The program was carried out by providing joint advocacy with a number of stakeholders, such as the West Kalimantan Border and Disadvantaged Regions Agency (BPPDT) and donor institutions. The document will eventually be accessible to various parties.
The four other villages in Sajingan Besar are Sebunga, Kaliau, Senatap and Sentaban. Kaliau village secretary Jepleng said residents had been demanding that decent roads be built since 2005.
Border crossing inspection posts (PPLB) have been set up in Entikong (Sanggau), Badau (Kapuas Hulu) and Aruk (Sambas) as official gateways for people and goods.
The Aruk PPLB, which is on the border with Biawak in Sarawak, was inaugurated in January 2011. Sambas city is located 85 km from Sajingan village, the capital of Sanjingan Besar district, and Aruk is located 3 km away, so the total length of the road is 88 km. The first 85 km is an unpaved stretch full of potholes while the last 3 km is paved.
West Kalimantan BPPDT head Manto Saidi told the Post recently that the border could be easily crossed for traditional trade activities.
“The condition of the border post is maintained in order to empower local residents to engage in business. The Aruk PPLB is a crossing for traditional traders from both countries,” said Manto.
The Aruk PPLB is used by local entrepreneurs to transport fruit, rubber, processed food and drinks. The duty-free policy very much protects traditional businessmen.
Traditional businesspeople benefit from the agreement between Indonesia and Malaysia, which was reached in 1970 and exempts traditional imports and exports from duties, thus enabling the exportation of durian, among other things, to Malaysia and the importation of sugar.
Based on a recent survey, said Manto, between 10,000 and 12,000 durian are sold daily to Malaysia at 2.5 ringgit (Rp 8,000) each, or a total value of Rp 80 million (US$6,608)per day.

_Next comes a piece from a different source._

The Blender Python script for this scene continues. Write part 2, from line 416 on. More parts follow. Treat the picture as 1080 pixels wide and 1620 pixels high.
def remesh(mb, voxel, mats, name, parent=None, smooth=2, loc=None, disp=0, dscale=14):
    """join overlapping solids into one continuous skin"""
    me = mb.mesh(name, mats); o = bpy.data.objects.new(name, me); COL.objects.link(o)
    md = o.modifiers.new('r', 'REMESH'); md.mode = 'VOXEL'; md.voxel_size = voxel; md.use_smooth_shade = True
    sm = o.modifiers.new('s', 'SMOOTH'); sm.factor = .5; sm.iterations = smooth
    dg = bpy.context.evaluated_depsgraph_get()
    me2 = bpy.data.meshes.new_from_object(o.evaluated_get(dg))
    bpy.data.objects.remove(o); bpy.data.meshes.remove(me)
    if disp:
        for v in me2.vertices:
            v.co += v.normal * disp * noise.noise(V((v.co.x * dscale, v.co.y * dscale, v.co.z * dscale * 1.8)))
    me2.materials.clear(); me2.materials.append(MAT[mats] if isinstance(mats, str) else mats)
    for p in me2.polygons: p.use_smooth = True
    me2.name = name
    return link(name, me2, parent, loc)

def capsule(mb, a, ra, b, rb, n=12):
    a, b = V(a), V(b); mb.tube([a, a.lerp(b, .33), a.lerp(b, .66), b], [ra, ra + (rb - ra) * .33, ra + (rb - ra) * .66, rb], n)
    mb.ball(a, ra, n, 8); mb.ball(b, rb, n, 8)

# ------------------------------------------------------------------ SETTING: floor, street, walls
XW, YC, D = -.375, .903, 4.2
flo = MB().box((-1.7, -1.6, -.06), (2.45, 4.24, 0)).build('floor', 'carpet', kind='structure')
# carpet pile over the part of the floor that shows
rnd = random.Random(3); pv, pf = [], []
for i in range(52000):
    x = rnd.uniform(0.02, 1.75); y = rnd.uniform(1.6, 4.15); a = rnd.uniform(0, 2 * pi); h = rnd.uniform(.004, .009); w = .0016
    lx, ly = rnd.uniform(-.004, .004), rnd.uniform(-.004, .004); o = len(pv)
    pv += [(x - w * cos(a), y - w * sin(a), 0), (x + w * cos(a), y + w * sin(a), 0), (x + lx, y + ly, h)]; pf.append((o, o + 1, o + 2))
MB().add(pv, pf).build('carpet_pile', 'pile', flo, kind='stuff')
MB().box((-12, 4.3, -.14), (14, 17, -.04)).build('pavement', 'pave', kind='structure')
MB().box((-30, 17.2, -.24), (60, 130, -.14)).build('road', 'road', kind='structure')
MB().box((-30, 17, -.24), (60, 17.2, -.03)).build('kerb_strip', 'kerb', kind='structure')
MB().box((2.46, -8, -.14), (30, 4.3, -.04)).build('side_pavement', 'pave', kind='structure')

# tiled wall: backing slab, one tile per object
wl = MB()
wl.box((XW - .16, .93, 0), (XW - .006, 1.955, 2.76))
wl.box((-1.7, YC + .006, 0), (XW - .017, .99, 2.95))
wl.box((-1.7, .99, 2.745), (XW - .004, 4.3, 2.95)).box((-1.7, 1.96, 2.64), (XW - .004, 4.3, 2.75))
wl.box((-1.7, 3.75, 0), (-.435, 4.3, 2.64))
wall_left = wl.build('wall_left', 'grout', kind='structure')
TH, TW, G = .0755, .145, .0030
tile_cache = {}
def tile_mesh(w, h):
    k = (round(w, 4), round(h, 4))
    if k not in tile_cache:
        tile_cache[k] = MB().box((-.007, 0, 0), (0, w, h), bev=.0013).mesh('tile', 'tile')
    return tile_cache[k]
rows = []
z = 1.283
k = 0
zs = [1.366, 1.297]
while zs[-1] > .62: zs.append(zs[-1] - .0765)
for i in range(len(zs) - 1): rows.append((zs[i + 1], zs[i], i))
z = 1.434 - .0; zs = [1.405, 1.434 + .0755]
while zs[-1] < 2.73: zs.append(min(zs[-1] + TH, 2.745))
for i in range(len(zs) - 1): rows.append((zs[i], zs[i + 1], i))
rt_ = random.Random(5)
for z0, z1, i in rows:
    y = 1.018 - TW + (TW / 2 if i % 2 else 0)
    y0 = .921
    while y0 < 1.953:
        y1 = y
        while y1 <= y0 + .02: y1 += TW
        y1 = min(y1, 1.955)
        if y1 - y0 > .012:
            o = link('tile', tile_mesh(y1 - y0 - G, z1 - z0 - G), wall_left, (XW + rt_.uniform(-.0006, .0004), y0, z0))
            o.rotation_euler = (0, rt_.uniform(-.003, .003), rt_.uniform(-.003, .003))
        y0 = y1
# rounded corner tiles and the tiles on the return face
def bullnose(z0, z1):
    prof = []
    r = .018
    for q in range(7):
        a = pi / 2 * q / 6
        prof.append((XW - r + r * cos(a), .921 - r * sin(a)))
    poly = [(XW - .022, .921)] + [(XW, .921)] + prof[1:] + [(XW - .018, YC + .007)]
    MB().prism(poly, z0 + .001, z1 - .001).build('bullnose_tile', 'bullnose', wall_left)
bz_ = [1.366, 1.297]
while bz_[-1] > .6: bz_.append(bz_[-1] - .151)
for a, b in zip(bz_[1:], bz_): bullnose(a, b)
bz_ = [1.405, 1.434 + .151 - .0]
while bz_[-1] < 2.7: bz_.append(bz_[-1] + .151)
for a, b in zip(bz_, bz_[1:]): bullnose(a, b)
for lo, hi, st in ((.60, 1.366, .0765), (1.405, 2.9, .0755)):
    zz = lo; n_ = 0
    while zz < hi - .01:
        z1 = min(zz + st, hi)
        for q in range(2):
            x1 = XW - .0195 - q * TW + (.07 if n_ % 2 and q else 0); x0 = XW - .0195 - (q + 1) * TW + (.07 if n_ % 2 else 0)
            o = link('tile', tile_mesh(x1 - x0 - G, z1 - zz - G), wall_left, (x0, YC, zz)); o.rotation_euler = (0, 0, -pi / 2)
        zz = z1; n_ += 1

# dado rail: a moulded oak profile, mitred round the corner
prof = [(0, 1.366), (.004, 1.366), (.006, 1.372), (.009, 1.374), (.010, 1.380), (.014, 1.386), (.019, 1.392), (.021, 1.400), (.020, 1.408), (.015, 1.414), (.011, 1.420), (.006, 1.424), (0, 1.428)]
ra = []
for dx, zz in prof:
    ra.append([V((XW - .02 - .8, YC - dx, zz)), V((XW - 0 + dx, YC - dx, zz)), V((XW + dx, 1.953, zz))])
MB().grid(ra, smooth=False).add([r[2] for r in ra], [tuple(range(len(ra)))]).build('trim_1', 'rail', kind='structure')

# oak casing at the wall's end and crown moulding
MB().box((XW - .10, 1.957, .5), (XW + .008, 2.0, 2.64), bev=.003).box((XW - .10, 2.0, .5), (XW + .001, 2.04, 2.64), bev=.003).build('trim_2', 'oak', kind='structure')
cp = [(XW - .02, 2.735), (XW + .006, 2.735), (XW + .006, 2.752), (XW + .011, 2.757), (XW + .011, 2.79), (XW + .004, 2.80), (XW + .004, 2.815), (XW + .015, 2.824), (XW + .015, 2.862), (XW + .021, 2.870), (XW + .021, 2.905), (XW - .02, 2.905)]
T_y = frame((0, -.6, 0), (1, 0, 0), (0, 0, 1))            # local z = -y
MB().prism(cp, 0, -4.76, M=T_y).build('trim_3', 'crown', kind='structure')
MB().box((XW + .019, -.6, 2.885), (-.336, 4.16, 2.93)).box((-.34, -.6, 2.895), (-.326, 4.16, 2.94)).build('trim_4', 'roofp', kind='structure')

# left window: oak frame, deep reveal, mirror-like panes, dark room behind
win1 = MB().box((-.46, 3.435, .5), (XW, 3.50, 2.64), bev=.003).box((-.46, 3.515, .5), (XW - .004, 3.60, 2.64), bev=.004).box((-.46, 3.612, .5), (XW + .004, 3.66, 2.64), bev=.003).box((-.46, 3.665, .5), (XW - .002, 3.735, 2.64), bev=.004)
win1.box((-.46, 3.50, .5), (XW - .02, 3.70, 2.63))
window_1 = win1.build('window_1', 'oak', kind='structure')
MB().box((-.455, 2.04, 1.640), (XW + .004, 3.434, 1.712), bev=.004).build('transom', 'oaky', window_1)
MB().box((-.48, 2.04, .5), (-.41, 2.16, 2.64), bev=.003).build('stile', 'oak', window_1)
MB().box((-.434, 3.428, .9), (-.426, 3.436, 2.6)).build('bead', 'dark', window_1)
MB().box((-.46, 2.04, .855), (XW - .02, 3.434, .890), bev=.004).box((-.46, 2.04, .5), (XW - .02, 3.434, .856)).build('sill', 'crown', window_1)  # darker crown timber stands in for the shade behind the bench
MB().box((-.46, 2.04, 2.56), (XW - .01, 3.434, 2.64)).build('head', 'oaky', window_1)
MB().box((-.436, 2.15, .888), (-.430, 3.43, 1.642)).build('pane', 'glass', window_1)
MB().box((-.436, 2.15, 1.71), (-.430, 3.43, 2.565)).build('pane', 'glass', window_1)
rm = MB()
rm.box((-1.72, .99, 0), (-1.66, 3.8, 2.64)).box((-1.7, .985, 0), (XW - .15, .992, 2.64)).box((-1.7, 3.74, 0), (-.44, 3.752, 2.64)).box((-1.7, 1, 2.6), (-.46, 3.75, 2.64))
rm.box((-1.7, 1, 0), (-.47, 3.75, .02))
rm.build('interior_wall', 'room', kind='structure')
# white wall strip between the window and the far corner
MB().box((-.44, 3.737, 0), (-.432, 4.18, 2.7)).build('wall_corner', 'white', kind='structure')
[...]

Local businesspeople, nicknamed the “ant troops”, carry around 400 kilograms of sugar per motorcycle across the border daily. They buy the sugar for Rp 6,000 per kg. If 40 motorcycles carrying sugar were to pass, a total of 1.6 tons worth Rp 96 million would enter the country daily.
“Between 40 and 60 people pass through the Aruk PPLB daily [with the poor road condition]. When the road condition was good last year, 100 people crossed the border daily,” said Manto.
In comparison, the Badau PPLB, which is the biggest official gateway for crude palm oil exports, only 40 to 50 people cross the border, while the Entikong PPLB is used by at least 10 buses and 50 private cars, or around 500 people daily.